Bring Your Whole Self to the Experience
Watching the moon
at dawn,
solitary, mid-sky,
I knew myself completely:
no part left out.
—IZUMI SHIKIBU
Imagine you had a photo of yourself printed on thick, stiff cardboard. Now imagine that the photo was not just of your face or even the length of your body, but somehow represented a multi-dimensional image of your whole being, including all the parts of your personality. Suppose you fed that board through a laser-cutting die to make it into a jigsaw puzzle. Visualize spreading all one thousand interlocking pieces out on a table and starting to assemble the puzzle.
You might begin with the corners, or an easily recognizable part like your hand or ear, or perhaps your eyes since they are said to be the windows to the soul. But as you progressed, you might come upon a puzzle piece you didn’t like—for example, your fear. You might muse, “I think I will leave this piece out.” Or you might come upon your lust and say, “No, my spiritual teacher told me that lust is no good. I can’t include this piece.”
And so it would continue, with you deeming certain aspects of yourself acceptable and other parts totally unacceptable. After a while, you wouldn’t be able to recognize yourself in the puzzle because you would be looking at such a fragmented image. You wouldn’t be able to see the full picture.
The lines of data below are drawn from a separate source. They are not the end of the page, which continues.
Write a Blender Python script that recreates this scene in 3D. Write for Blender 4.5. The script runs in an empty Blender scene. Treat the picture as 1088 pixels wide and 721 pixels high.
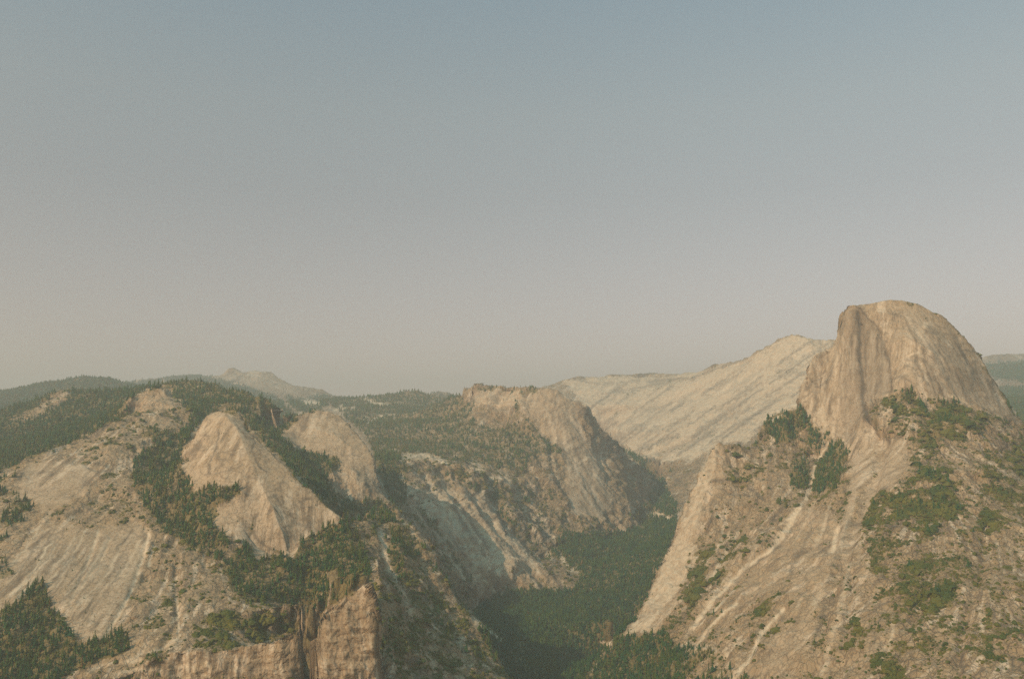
import bpy, math, time
import numpy as np

T0 = time.time()
rng = np.random.default_rng(7)
def log(*a): print('[%.1fs]' % (time.time() - T0), *a, flush=True)

# ------------------------------------------------------------------ camera geometry
F, CX, CY, HZ = 900.0, 544.0, 360.5, 450.0
TH = math.atan((HZ - CY) / F)
CT, ST = math.cos(TH), math.sin(TH)
CAMZ = 2200.0

def ray(px, py):
    """direction of a view ray per metre of ground distance Y: (X/Y, z/Y)"""
    a = (np.asarray(px, float) - CX) / F
    b = (CY - np.asarray(py, float)) / F
    dy = CT - b * ST
    return a / dy, (ST + b * CT) / dy

def project(X, Y, Z):
    d = Y * CT + Z * ST
    u = -Y * ST + Z * CT
    return CX + F * X / d, CY - F * u / d

# ------------------------------------------------------------------ noise
_tab = rng.normal(size=(4096, 3)); _tab /= np.linalg.norm(_tab, axis=1)[:, None]
_tab = _tab.astype(np.float32)
def noise3(x, y, z, seed=0):
    xi = np.floor(x).astype(np.int32); yi = np.floor(y).astype(np.int32); zi = np.floor(z).astype(np.int32)
    fx = (x - xi).astype(np.float32); fy = (y - yi).astype(np.float32); fz = (z - zi).astype(np.float32)
    ux = fx*fx*fx*(fx*(fx*6-15)+10); uy = fy*fy*fy*(fy*(fy*6-15)+10); uz = fz*fz*fz*(fz*(fz*6-15)+10)
    out = np.zeros(fx.shape, np.float32)
    for dx in (0, 1):
        wx = ux if dx else 1-ux
        for dy in (0, 1):
            wy = uy if dy else 1-uy
            for dz in (0, 1):
                wz = uz if dz else 1-uz
                h = ((xi+dx)*73856093) ^ ((yi+dy)*19349663) ^ ((zi+dz)*83492791) ^ (seed*2654435 + 977)
                h = (h ^ (h >> 13)) * 1274126177
                g = _tab[(h ^ (h >> 16)) & 4095]
                out += wx*wy*wz*(g[..., 0]*(fx-dx) + g[..., 1]*(fy-dy) + g[..., 2]*(fz-dz))
    return out * 1.5

def fbm(x, y, z, wl, oct, seed=0, gain=.5, ridged=False):
    out = 0; a = 1.0; f = 1.0 / wl
    for o in range(oct):
        n = noise3(x*f, y*f, z*f, seed + o*17)
        if ridged: n = 1 - 2*np.abs(n) - .5
        out = out + a*n; a *= gain; f *= 2.07
    return out

# ------------------------------------------------------------------ feature lines of the country (view angle, distance)
# every line: list of (px, py, distance) ; back = list of (extra distance, drop) copies behind a crest
LINES = []
def L(pts, *back, ext=True):
    LINES.append(pts)
    for dY, dz in back:
        LINES.append([(p[0], ('z', p[1], p[2], dz), p[2] + dY) for p in pts])

# --- left spur with its crest, forest behind it
L([(-220,560,2800),(-60,520,3000),(5,500,3150),(15,495,3180),(32,486,3250),(60,476,3350),(82,466,3430),(110,453,3550),(143,438,3700)], (180,-45))
# small rocky dome on the spur
L([(131,432,3880),(135,426,3900),(150,417,3950),(165,412,3980),(175,414,3980),(185,425,3950),(195,432,3900),(205,436,3880)], (120,-60))
L([(143,438,3700),(160,437,3720),(175,439,3720),(190,442,3720)])
L([(150,428,3840),(165,424,3850),(180,430,3830)])
# forest slope behind the spur
L([(-220,500,4000),(-60,485,4200),(0,470,4300),(60,455,4400),(120,434,4550)])
L([(p_[0], p_[1]+4.5, p_[2]) for p_ in [(-220,450,5000),(-60,438,5000),(0,431,5000),(30,423,5000),(60,412,5000),(75,410,5050),(100,412,5100),(130,411,5100),(150,408,5000),(172,405,4900),(190,401,4900),(205,400,4900),(230,405,4800),(250,410,4700),(267,416,4600),(285,419,4520),(297,428,4470),(310,438,4450),(318,446,4430)]], (250,-60),(700,-350))
L([(215,428,4250),(235,425,4250),(260,430,4200),(280,440,4150)])
# far forested hill and far pale peaks on the left
L([(p_[0], p_[1]+2, p_[2]) for p_ in [(-220,430,9000),(-60,422,9000),(0,415,9000),(30,409,9000),(60,402,9000),(80,399,9000),(100,398,9000),(118,400,9000),(140,407,9000),(165,413,9000)]], (700,-260))
L([(130,408,13500),(150,403,13500),(165,402,13500),(185,400,13500),(205,398,13500),(225,400,13500),(236,399,13500),(242,393.5,13500),(247,390.5,13500),(252,392,13500),(257,396,13500),(264,395,13500),(272,392.5,13500),(281,394.5,13500),(289,394,13500),(292,397,13400),(296,402,13300),(312,410,13000),(340,413,12500),(352,420,12000)], (900,-500))
L([(225,412,12000),(260,412,11800),(285,416,11500),(310,424,11000),(330,430,10500)])
L([(p_[0], p_[1]+2, p_[2]) for p_ in [(345,424,9800),(352,421.5,9600),(375,421,9500),(390,419,9500),(400,417,9500),(420,416,9500),(427,414,9500),(440,412.5,9500),(450,416,9400),(460,419,9300),(475,421,9200)]], (500,-160))
L([(455,420,13500),(467,415,13500),(477,417.5,13500),(487,420,13500)], (900,-400))
# North Dome: the pointed smooth dome
L([(190,498,2990),(193,491,3010),(202,488,3030),(194,480,3060),(195,476,3080),(210,453,3130),(220,442,3150),(230,438,3160),(240,435.5,3160),(250,437,3155),(257,442,3140),(262,453,3105),(270,462,3060),(280,471,3038),(292,485,2995),(305,497,2962),(320,510,2928),(330,520,2905),(340,532,2885),(355,545,2860),(366,553,2845)], (110,-55),(220,-130))
L([(240,442,3100),(252,455,3040),(262,480,2960),(275,510,2880),(290,540,2790),(300,566,2755),(307,588,2740)])
L([(222,462,3060),(232,485,2960),(240,508,2880)])
L([(205,510,2920),(225,520,2870),(250,520,2840),(275,530,2830)])
L([(215,470,3040),(235,460,3045)])
L([(215,545,2790),(235,548,2780),(255,556,2765),(270,580,2745),(290,590,2735),(307,588,2745),(330,572,2790),(350,562,2840)])
# Basket Dome
L([(296,463,4180),(301,457,4220),(310,447,4270),(320,441,4300),(335,435.5,4330),(350,436,4330),(360,442,4310),(370,452,4245),(385,466,4160),(392,475,4100),(396,487,4045),(401,505,3985),(406,520,3945),(412,532,3910),(420,543,3880)], (130,-70),(260,-260))
L([(315,462,4160),(335,455,4180),(355,460,4150),(375,475,4075)])
L([(320,478,4060),(345,484,4020),(375,500,3950),(392,520,3890)])
L([(340,505,3850),(355,530,3800),(375,532,3820),(395,533,3850)])
# saddle forest between the two domes
L([(275,456,3900),(290,470,3780),(310,487,3680),(330,500,3600),(345,520,3450),(365,540,3300),(385,548,3230)])
# slopes of the left massif
L([(-220,640,2500),(-60,590,2650),(0,560,2770),(60,545,2850),(120,530,2950),(170,540,2880),(200,560,2790)])
L([(-60,540,2950),(20,502,3100),(35,510,3070),(80,500,3120),(140,470,3350),(180,455,3550)])
L([(-220,700,2250),(-60,640,2400),(0,610,2480),(60,600,2540),(130,600,2570),(190,600,2590),(240,605,2600),(290,606,2640),(330,600,2650),(375,590,2680)])
L([(-220,760,2050),(-60,690,2220),(0,665,2260),(60,662,2290),(130,660,2310),(200,655,2330),(260,650,2370),(315,640,2420),(330,640,2420),(365,612,2480)])
L([(-220,800,1950),(-60,760,2000),(0,775,2010),(80,738,2060),(130,716,2110),(180,694,2150),(250,690,2145),(300,680,2140),(317,668,2150)])
L([(-220,900,1800),(0,820,1900),(100,800,1960),(180,780,2100),(250,780,2095),(317,770,2090)])
# the slot left of the pillar
for px_ in (323, 327, 331): L([(px_,900,1960),(px_,840,2060),(px_,800,2160),(px_,755,2280),(px_,718,2400),(px_,688,2480),(px_,660,2570)])
# the rock pillar at the lower rim
L([(335,721,2062),(338,665,2085),(341,652,2095),(356,640,2098),(376,628,2100),(392,620,2105),(397,640,2103),(400,660,2102)], ext=False)
L([(345,652,2080),(370,645,2084),(395,650,2090)], ext=False)
L([(338,721,2052),(350,721,2050),(370,721,2050),(390,721,2056),(400,721,2070)], ext=False)
L([(338,800,2035),(370,800,2030),(402,800,2040)], ext=False)
L([(352,615,2330),(372,610,2330),(385,612,2320)], ext=False)
# shaded slope right of the pillar, its edge is seen against the valley
L([(366,556,2840),(385,552,2960),(400,546,3120),(415,548,3120),(438,561,3060),(457,579,3000),(467,599,2960),(480,625,2920),(485,643,2880),(503,656,2840),(516,679,2760),(531,700,2690),(541,720,2640),(560,760,2500),(580,800,2400)], (60,-60),(160,-260),(320,-480))
L([(402,590,2640),(404,620,2480),(405,660,2300),(405,690,2200),(406,721,2120),(407,780,2000)])
L([(420,575,2880),(438,640,2680),(460,690,2520),(475,721,2420),(490,780,2280)])
# forested bench, then the grey canyon wall below it
L([(352,427,9000),(380,432,8400),(420,434,8200)])
L([(440,437,7700),(465,431,7600),(480,425,7400),(489,421,7250)])
L([(375,448,7600),(430,447,7500),(480,446,7000),(510,440,6900)])
L([(395,466,6300),(450,468,6200),(500,472,6000),(540,478,5900),(560,480,5850)])
L([(418,490,5000),(435,486,5200),(465,486,5230),(475,492,5200),(500,496,5250),(512,500,5300),(520,509,5300),(537,507,5380),(550,517,5400)])
L([(405,488,4800),(412,510,4600),(424,535,4400)])
L([(430,545,4150),(450,560,4250),(480,570,4450),(505,560,4750),(530,552,5000)])
L([(480,600,4150),(505,622,4220),(520,610,4400),(550,590,4650)])
L([(440,535,4600),(470,530,4800),(500,525,5000)])
L([(490,665,4020),(516,642,4280),(526,630,4420),(544,626,4480),(565,627,4480),(590,627,4500),(608,625,4520),(619,612,4680),(608,602,4830),(590,595,4930),(580,589,5000),(598,572,5250)])
L([(539,555,4950),(560,573,4950),(575,584,4980)])
L([(565,572,5080),(585,566,5150),(595,566,5200)])
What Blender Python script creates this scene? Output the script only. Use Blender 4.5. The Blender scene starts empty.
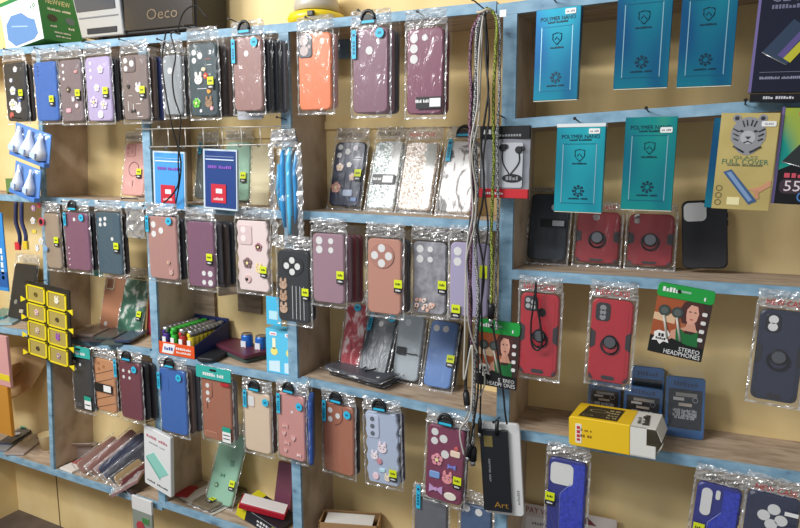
import bpy, bmesh, math, random
from mathutils import Vector, Matrix
random.seed(7)
S = bpy.context.scene
COL = S.collection
# ------------------------------------------------------------------ camera model (image 800x528)
YAW, PIT, ROL, FPX, DCAM = math.radians(27), math.radians(9.1), math.radians(.3), 640., 1.193
_f = Vector((-math.sin(YAW)*math.cos(PIT), math.cos(YAW)*math.cos(PIT), -math.sin(PIT)))
_r0 = Vector((math.cos(YAW), math.sin(YAW), 0)); _u0 = _r0.cross(_f)
_r = _r0*math.cos(ROL) + _u0*math.sin(ROL); _u = _u0*math.cos(ROL) - _r0*math.sin(ROL)
CAM = Vector((0, -DCAM, 0))
DEPTH = .14                                            # shelf depth: front edge y=0, wall y=.14
def ray(px, py): return _f + _r*((px-400)/FPX) - _u*((py-264)/FPX)
def at(px, py, Y=0.):
    d = ray(px, py); return CAM + d*((Y+DCAM)/d.y)
def at_z(px, py, z):
    d = ray(px, py); return CAM + d*(z/d.z)
cam = bpy.data.cameras.new('camera'); cam.sensor_width = 36; cam.lens = FPX*36/800; cam.clip_start = .05
co = bpy.data.objects.new('camera', cam); COL.objects.link(co); S.camera = co
co.matrix_world = Matrix(((_r.x, _u.x, -_f.x, CAM.x), (_r.y, _u.y, -_f.y, CAM.y), (_r.z, _u.z, -_f.z, CAM.z), (0, 0, 0, 1)))
# ------------------------------------------------------------------ materials
_M = {}
def lin(h):
    h = h.lstrip('#'); c = [int(h[i:i+2], 16)/255 for i in (0, 2, 4)]
    return [((x+.055)/1.055)**2.4 if x > .04045 else x/12.92 for x in c] + [1]
def _new(key):
    m = bpy.data.materials.new('mat_'+str(key)); m.use_nodes = True
    nt = m.node_tree; return m, nt, nt.nodes['Principled BSDF']
def mat(h, rough=.45, metal=0., spec=.5, bump=0., bscale=400., vary=0., coat=0.):
    k = (h, rough, metal, spec, bump, bscale, vary, coat)
    if k in _M: return _M[k]
    m, nt, b = _new(h); N = nt.nodes; L = nt.links
    b.inputs['Base Color'].default_value = lin(h); b.inputs['Roughness'].default_value = rough
    b.inputs['Metallic'].default_value = metal; b.inputs['Specular IOR Level'].default_value = spec
    b.inputs['Coat Weight'].default_value = coat; b.inputs['Coat Roughness'].default_value = .12
    tc = N.new('ShaderNodeTexCoord')
    if bump or vary:
        n = N.new('ShaderNodeTexNoise'); n.inputs['Scale'].default_value = bscale; n.inputs['Detail'].default_value = 4
        L.new(tc.outputs['Object'], n.inputs['Vector'])
        if bump:
            bp = N.new('ShaderNodeBump'); bp.inputs['Strength'].default_value = bump; bp.inputs['Distance'].default_value = .002
            L.new(n.outputs['Fac'], bp.inputs['Height']); L.new(bp.outputs['Normal'], b.inputs['Normal'])
        if vary:
            n2 = N.new('ShaderNodeTexNoise'); n2.inputs['Scale'].default_value = bscale*.15; n2.inputs['Detail'].default_value = 5
            L.new(tc.outputs['Object'], n2.inputs['Vector'])
            hs = N.new('ShaderNodeHueSaturation'); hs.inputs['Color'].default_value = lin(h)
            mr = N.new('ShaderNodeMapRange'); mr.inputs[1].default_value = .3; mr.inputs[2].default_value = .7
            mr.inputs[3].default_value = 1-vary; mr.inputs[4].default_value = 1+vary
            L.new(n2.outputs['Fac'], mr.inputs[0]); L.new(mr.outputs[0], hs.inputs['Value']); L.new(hs.outputs[0], b.inputs['Base Color'])
    _M[k] = m; return m
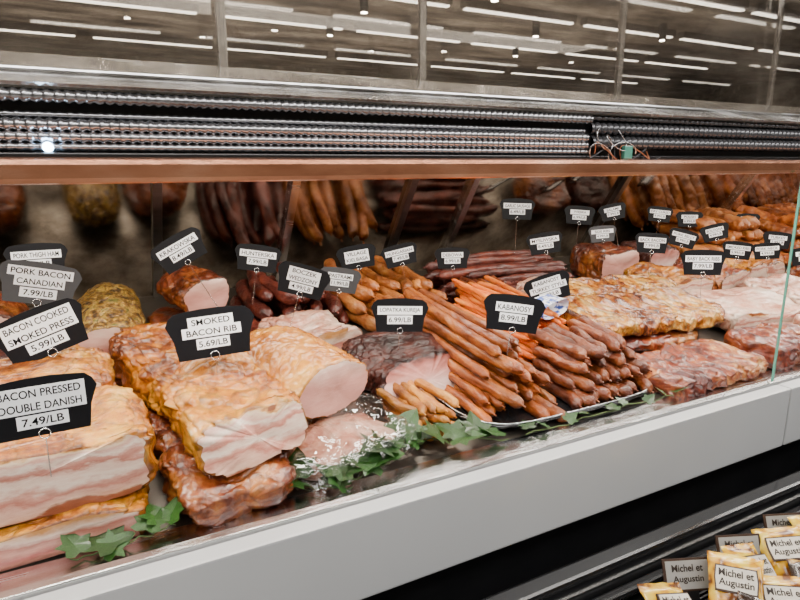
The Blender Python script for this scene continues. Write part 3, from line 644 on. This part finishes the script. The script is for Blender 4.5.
def bag(x,y,yaw,m='bag',w=.100,h=.14,lean=.75,roll=0,dz=0):
    r=empty("snack_bag")
    nu,nv=14,18;vs=[];fs=[]
    for side in(-1,1):
        for i in range(nv+1):
            t=i/nv
            for j in range(nu+1):
                s=j/nu*2-1
                th=.020*(1-abs(s)**3)*math.sin(math.pi*min(1,max(0,(t*.92+.04))))**.6
                if t>.93: th*=.15
                wob=.004*noise.noise(Vector((s*3,t*6,x*9)))
                vs.append(Vector((s*w/2*(1-.07*math.sin(math.pi*t)),side*(th+.0005)+wob,t*h)))
    K=(nu+1)*(nv+1)
    for sd in(0,1):
        for i in range(nv):
            for j in range(nu):
                a=sd*K+i*(nu+1)+j; q=(a,a+1,a+nu+2,a+nu+1); fs.append(q if sd==0 else q[::-1])
    def edge(lst):
        for a,b in zip(lst,lst[1:]): fs.append((a,b,b+K,a+K))
    edge([i for i in range(nu+1)]); edge([nv*(nu+1)+i for i in range(nu+1)]); edge([i*(nu+1) for i in range(nv+1)]); edge([i*(nu+1)+nu for i in range(nv+1)])
    meshobj("pouch",vs,fs,M[m],True,r)
    yy=-.0245
    def oct_(sx,z0,z1): return [(-w*sx,h*z0),(w*sx,h*z0),(w*(sx+.02),h*(z0+z1)/2),(w*sx,h*z1),(-w*sx,h*z1),(-w*(sx+.02),h*(z0+z1)/2)]
    plate("label_frame",oct_(.36,.44,.79),yy+.001,yy+.006,M['brown_frame'],r)
    plate("paper_label",oct_(.335,.46,.77),yy,yy+.0008,M['cream'],r)
    for s,zz,hh in(("Michel et",.69,.014),("Augustin",.55,.017)):
        v,f=textmesh(s,w*.60,hh,.02)
        for p in v:p.y=yy-.0006; p.z+=h*zz
        meshobj("lettering",v,f,M['brown_ink'],False,r)
    r.matrix_world=Matrix.Translation((x,y,Z(-.90)+.020+dz))@Matrix.Rotation(yaw,4,'Z')@Matrix.Rotation(roll,4,'Y')@Matrix.Rotation(-lean,4,'X')
    info(r,"yellow cookie snack pouch with cream label" if m=='bag' else "dark cocoa snack pouch with cream label","snack bag","snack pouches")
random.seed(5)
for i in range(5):
    for j,(yy) in enumerate((.545,.465,.385)):
        bag(.885+i*.115+(j%2)*.05+random.uniform(-.012,.012),yy,-.45+random.uniform(-.5,.5),'bag_dark' if (i*2+j)%4==1 else 'bag',lean=random.uniform(.8,1.15),roll=random.uniform(-.2,.2),dz=random.uniform(0,.014)+(.012 if i%2 else 0))
for x in(1.00,1.17,1.34,1.52):
    r=empty("shelf_card")
    w_,h_=.10,.062
    plate("card_frame",[(-w_/2,.045),(w_/2,.045),(w_/2,.045+h_),(-w_/2,.045+h_)],0,.004,M['brown_frame'],r)
    plate("card_face",[(-w_*.45,.049),(w_*.45,.049),(w_*.45,.041+h_),(-w_*.45,.041+h_)],-.0012,0,M['card'],r)
    plate("card_foot",[(-.02,0),(.02,0),(.02,.045),(-.02,.045)],.001,.003,M['black'],r)
    for s,zz,hh in(("Michel et",.089,.014),("Augustin",.067,.016)):
        v,f=textmesh(s,w_*.66,hh,.02)
        for p in v:p.y=-.0018; p.z+=zz
        meshobj("lettering",v,f,M['brown_ink'],False,r)
    r.matrix_world=Matrix.Translation((x,.632,Z(-.885)))@Matrix.Rotation(-.4,4,'Z')@Matrix.Rotation(-.45,4,'X')
    info(r,"grey framed shelf card standing behind snack pouches","shelf sign","shelf cards behind snack pouches")

# world & camera
w=bpy.data.worlds.new("world"); bpy.context.scene.world=w; w.use_nodes=True
w.node_tree.nodes["Background"].inputs[0].default_value=(.55,.53,.52,1); w.node_tree.nodes["Background"].inputs[1].default_value=.4
cd=bpy.data.cameras.new("camera"); cam=bpy.data.objects.new("camera",cd); link(cam)
cd.sensor_width=36; cd.lens=27; cd.clip_start=.02
F=Vector((.4575,.8603,-.225)).normalized(); 
cam.location=(0,0,CZ); cam.rotation_euler=F.to_track_quat('-Z','Y').to_euler()
bpy.context.scene.camera=cam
We all like to look good. We long to be seen as capable, strong, intelligent, sensitive, spiritual, or at least well adjusted. We project a positive self-image. Few of us want to be known for our helplessness, fear, anger, or ignorance, or want others to know that sometimes we are more of a mess than we’d like to admit.
Yet more than once I have found an “undesirable” aspect of myself, one about which I previously had felt ashamed and kept tucked away, to be the very quality that allowed me to meet another person’s suffering with compassion instead of fear or pity. My own experience of abuse allowed me to empathize with both the abused and the abuser, to help each find forgiveness for their anger and open toward their fear. It is not our expertise, but rather the wisdom gained from our own suffering, vulnerability, and healing that enables us to be of real assistance to others. It is the exploration of our inner lives that facilitates us in forming an empathetic bridge from our experience to theirs.
To be whole, we need to include, accept, and connect all parts of ourselves. We need acceptance of our conflicting qualities and the seeming incongruity of our inner and outer worlds.
Wholeness does not mean perfection. It means no part left out.